[BEGIN MATERIAL FOR THE TASK]

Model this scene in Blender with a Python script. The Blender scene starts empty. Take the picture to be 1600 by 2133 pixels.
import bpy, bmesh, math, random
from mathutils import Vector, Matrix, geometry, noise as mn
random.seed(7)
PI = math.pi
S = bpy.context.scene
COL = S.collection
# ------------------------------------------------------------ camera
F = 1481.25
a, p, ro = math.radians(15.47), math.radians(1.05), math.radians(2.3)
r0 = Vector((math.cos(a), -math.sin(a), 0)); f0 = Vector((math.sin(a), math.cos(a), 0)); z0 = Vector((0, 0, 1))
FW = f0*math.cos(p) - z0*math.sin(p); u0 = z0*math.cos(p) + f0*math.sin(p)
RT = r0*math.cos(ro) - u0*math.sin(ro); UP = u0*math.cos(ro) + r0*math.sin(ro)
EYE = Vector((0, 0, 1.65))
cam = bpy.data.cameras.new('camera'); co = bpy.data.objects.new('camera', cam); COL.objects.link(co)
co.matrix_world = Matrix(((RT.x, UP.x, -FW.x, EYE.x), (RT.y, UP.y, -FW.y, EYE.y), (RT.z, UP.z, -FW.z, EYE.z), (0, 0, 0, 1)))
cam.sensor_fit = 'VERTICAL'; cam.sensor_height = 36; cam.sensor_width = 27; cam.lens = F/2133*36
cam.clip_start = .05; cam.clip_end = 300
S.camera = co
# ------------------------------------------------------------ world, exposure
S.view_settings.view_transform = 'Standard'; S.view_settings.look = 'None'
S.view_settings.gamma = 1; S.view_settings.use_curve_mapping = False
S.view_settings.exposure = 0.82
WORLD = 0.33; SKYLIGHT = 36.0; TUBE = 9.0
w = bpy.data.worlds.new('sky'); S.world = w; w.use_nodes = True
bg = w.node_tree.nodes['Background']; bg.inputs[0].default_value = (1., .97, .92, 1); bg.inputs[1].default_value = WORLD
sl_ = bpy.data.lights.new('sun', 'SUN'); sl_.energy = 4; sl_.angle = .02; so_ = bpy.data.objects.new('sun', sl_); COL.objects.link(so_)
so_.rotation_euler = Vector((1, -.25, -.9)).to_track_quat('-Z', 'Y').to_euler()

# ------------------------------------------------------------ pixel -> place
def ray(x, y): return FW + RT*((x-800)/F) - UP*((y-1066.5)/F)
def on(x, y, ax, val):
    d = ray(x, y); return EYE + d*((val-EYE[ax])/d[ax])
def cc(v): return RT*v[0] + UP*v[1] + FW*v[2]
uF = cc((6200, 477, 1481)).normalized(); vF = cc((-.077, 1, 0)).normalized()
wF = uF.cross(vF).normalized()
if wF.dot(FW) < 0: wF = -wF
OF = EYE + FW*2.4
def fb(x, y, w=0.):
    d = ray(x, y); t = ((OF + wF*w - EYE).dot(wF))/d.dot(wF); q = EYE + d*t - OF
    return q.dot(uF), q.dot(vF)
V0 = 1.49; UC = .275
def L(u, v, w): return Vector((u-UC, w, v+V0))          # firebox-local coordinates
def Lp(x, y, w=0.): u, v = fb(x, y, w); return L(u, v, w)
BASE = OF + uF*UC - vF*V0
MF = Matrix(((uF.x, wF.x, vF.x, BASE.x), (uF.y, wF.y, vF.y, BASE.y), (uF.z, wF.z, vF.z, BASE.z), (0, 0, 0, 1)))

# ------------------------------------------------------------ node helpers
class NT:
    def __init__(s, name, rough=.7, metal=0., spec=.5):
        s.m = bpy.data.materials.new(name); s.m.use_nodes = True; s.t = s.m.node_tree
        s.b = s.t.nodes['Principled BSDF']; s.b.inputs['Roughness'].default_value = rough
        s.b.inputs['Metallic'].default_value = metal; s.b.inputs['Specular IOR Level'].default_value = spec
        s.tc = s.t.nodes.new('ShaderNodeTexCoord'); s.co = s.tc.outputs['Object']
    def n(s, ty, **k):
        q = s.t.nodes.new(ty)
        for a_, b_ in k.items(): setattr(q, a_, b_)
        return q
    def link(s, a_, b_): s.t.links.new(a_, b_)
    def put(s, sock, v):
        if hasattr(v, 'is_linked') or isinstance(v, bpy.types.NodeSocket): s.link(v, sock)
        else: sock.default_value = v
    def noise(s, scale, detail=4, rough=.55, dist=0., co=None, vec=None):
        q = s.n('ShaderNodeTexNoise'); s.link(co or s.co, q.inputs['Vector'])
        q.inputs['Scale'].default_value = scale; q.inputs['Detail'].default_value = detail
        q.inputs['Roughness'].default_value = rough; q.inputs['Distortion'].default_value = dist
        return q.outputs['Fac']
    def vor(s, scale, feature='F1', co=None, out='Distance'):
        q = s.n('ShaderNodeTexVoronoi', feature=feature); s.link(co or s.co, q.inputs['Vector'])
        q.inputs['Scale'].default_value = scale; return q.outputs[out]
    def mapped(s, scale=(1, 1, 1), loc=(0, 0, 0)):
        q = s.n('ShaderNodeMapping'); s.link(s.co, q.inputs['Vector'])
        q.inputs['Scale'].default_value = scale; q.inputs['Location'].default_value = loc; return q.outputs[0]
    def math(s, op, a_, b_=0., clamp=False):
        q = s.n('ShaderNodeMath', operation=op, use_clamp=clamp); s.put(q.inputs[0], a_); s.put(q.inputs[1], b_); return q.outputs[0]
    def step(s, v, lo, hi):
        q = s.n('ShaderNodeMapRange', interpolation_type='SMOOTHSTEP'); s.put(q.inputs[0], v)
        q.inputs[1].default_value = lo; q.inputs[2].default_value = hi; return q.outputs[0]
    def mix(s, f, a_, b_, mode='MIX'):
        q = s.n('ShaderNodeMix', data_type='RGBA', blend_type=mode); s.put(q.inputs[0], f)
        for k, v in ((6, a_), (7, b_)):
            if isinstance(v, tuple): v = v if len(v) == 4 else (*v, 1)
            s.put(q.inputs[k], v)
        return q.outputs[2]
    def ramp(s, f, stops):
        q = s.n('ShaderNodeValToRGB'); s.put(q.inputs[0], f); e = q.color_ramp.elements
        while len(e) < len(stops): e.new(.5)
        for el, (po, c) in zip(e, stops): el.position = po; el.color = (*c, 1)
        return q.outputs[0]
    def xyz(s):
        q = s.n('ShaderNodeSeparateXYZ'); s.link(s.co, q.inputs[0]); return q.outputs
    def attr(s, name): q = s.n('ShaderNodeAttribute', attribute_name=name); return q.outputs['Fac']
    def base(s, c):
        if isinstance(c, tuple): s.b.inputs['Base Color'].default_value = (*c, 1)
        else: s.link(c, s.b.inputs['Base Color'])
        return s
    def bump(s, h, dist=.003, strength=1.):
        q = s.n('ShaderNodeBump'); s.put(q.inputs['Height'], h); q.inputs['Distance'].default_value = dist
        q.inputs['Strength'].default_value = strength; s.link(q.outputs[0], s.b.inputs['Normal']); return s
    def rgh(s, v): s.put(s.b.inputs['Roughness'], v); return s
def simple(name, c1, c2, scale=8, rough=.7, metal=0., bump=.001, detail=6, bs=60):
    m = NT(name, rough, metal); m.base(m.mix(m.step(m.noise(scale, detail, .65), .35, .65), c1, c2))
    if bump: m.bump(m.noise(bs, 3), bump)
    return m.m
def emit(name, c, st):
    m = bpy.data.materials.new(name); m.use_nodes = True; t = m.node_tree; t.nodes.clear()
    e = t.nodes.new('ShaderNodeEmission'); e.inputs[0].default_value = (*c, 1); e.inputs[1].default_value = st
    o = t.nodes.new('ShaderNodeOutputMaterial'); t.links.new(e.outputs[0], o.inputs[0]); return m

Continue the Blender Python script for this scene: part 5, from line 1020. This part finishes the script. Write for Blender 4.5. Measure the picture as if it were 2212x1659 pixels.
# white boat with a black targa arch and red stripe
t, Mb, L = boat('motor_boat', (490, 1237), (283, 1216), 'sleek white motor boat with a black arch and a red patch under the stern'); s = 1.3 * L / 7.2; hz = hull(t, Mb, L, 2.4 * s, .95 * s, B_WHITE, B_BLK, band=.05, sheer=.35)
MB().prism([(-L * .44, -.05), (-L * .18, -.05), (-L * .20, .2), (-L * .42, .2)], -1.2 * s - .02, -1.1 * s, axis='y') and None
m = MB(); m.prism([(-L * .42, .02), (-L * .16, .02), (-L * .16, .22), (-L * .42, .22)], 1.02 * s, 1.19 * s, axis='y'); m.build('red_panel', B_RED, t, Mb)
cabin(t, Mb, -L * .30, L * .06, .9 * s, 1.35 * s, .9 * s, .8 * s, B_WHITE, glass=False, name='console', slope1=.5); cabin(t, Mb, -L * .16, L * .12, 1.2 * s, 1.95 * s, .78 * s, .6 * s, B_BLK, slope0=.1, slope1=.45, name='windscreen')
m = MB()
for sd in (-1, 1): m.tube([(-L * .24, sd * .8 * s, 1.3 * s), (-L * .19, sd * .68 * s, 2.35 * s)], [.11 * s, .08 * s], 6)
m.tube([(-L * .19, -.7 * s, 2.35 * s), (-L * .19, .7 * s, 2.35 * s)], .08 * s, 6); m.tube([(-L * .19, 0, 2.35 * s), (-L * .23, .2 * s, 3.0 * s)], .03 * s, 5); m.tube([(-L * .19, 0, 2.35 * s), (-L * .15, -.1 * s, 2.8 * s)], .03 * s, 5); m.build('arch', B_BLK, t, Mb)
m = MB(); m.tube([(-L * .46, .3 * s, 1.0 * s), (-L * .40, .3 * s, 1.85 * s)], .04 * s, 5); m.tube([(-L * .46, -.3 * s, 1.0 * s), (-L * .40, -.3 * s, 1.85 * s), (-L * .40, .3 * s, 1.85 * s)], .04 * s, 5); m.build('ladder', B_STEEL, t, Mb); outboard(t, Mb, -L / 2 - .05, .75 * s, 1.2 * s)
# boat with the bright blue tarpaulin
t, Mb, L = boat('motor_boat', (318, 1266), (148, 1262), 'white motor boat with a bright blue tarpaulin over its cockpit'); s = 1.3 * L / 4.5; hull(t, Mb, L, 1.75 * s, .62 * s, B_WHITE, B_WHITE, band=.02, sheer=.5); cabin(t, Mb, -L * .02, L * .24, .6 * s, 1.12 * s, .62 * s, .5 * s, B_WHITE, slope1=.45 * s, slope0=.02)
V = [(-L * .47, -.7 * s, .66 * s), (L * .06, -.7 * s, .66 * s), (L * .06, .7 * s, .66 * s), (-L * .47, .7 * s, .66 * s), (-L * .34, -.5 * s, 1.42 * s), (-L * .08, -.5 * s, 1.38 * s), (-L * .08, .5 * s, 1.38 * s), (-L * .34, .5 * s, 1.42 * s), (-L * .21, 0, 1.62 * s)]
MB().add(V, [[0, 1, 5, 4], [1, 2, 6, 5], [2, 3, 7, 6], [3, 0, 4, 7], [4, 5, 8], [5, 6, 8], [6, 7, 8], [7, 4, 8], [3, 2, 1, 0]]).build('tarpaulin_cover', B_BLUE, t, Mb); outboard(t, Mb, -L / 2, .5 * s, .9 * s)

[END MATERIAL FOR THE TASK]

- _WHAT THIS TASK INVOLVES_:
Pull out all lines from the listing that contain the string "Python".

- _REPLY_:
Model this scene in Blender with a Python script. The Blender scene starts empty. Take the picture to be 1600 by 2133 pixels.
Continue the Blender Python script for this scene: part 5, from line 1020. This part finishes the script. Write for Blender 4.5. Measure the picture as if it were 2212x1659 pixels.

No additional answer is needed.